Source data:
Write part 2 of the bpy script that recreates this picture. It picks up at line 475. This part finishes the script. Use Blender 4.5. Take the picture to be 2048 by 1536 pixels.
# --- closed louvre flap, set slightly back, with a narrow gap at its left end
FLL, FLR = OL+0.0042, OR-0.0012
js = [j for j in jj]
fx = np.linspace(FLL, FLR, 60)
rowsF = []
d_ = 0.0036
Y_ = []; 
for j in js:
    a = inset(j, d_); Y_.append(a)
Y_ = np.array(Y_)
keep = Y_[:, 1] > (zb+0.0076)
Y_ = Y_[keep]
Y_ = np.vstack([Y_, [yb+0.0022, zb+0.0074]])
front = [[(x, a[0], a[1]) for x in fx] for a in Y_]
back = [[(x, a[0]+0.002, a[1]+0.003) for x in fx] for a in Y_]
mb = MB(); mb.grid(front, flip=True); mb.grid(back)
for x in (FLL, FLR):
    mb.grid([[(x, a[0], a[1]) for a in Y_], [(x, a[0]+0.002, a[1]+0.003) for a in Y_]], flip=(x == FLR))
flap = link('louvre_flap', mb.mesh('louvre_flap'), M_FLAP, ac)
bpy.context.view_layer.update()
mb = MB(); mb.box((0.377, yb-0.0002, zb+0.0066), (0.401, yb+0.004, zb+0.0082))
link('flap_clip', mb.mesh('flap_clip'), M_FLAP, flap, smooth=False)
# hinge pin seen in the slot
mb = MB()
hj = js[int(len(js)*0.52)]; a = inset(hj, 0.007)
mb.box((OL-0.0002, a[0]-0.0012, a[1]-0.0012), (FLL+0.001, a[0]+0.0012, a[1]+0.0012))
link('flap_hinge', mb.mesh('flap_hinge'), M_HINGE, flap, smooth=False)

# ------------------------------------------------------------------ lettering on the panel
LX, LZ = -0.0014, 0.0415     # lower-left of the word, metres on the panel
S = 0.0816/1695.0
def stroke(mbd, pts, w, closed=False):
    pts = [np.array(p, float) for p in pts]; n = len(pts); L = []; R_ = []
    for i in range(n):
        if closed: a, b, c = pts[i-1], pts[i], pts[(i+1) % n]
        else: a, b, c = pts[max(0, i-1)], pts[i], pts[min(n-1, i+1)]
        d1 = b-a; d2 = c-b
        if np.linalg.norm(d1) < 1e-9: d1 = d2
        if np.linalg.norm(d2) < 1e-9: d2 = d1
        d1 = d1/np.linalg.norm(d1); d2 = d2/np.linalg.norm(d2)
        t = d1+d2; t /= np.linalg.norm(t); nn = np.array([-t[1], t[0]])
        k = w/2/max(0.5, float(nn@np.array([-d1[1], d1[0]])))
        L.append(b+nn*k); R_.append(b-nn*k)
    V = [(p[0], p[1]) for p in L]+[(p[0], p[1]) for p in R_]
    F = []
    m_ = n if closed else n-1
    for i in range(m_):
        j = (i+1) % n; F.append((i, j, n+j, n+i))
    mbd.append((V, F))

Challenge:
Take the lines above and retype all of them exactly.

Reply:
Write part 2 of the bpy script that recreates this picture. It picks up at line 475. This part finishes the script. Use Blender 4.5. Take the picture to be 2048 by 1536 pixels.
# --- closed louvre flap, set slightly back, with a narrow gap at its left end
FLL, FLR = OL+0.0042, OR-0.0012
js = [j for j in jj]
fx = np.linspace(FLL, FLR, 60)
rowsF = []
d_ = 0.0036
Y_ = []; 
for j in js:
    a = inset(j, d_); Y_.append(a)
Y_ = np.array(Y_)
keep = Y_[:, 1] > (zb+0.0076)
Y_ = Y_[keep]
Y_ = np.vstack([Y_, [yb+0.0022, zb+0.0074]])
front = [[(x, a[0], a[1]) for x in fx] for a in Y_]
back = [[(x, a[0]+0.002, a[1]+0.003) for x in fx] for a in Y_]
mb = MB(); mb.grid(front, flip=True); mb.grid(back)
for x in (FLL, FLR):
    mb.grid([[(x, a[0], a[1]) for a in Y_], [(x, a[0]+0.002, a[1]+0.003) for a in Y_]], flip=(x == FLR))
flap = link('louvre_flap', mb.mesh('louvre_flap'), M_FLAP, ac)
bpy.context.view_layer.update()
mb = MB(); mb.box((0.377, yb-0.0002, zb+0.0066), (0.401, yb+0.004, zb+0.0082))
link('flap_clip', mb.mesh('flap_clip'), M_FLAP, flap, smooth=False)
# hinge pin seen in the slot
mb = MB()
hj = js[int(len(js)*0.52)]; a = inset(hj, 0.007)
mb.box((OL-0.0002, a[0]-0.0012, a[1]-0.0012), (FLL+0.001, a[0]+0.0012, a[1]+0.0012))
link('flap_hinge', mb.mesh('flap_hinge'), M_HINGE, flap, smooth=False)

# ------------------------------------------------------------------ lettering on the panel
LX, LZ = -0.0014, 0.0415     # lower-left of the word, metres on the panel
S = 0.0816/1695.0
def stroke(mbd, pts, w, closed=False):
    pts = [np.array(p, float) for p in pts]; n = len(pts); L = []; R_ = []
    for i in range(n):
        if closed: a, b, c = pts[i-1], pts[i], pts[(i+1) % n]
        else: a, b, c = pts[max(0, i-1)], pts[i], pts[min(n-1, i+1)]
        d1 = b-a; d2 = c-b
        if np.linalg.norm(d1) < 1e-9: d1 = d2
        if np.linalg.norm(d2) < 1e-9: d2 = d1
        d1 = d1/np.linalg.norm(d1); d2 = d2/np.linalg.norm(d2)
        t = d1+d2; t /= np.linalg.norm(t); nn = np.array([-t[1], t[0]])
        k = w/2/max(0.5, float(nn@np.array([-d1[1], d1[0]])))
        L.append(b+nn*k); R_.append(b-nn*k)
    V = [(p[0], p[1]) for p in L]+[(p[0], p[1]) for p in R_]
    F = []
    m_ = n if closed else n-1
    for i in range(m_):
        j = (i+1) % n; F.append((i, j, n+j, n+i))
    mbd.append((V, F))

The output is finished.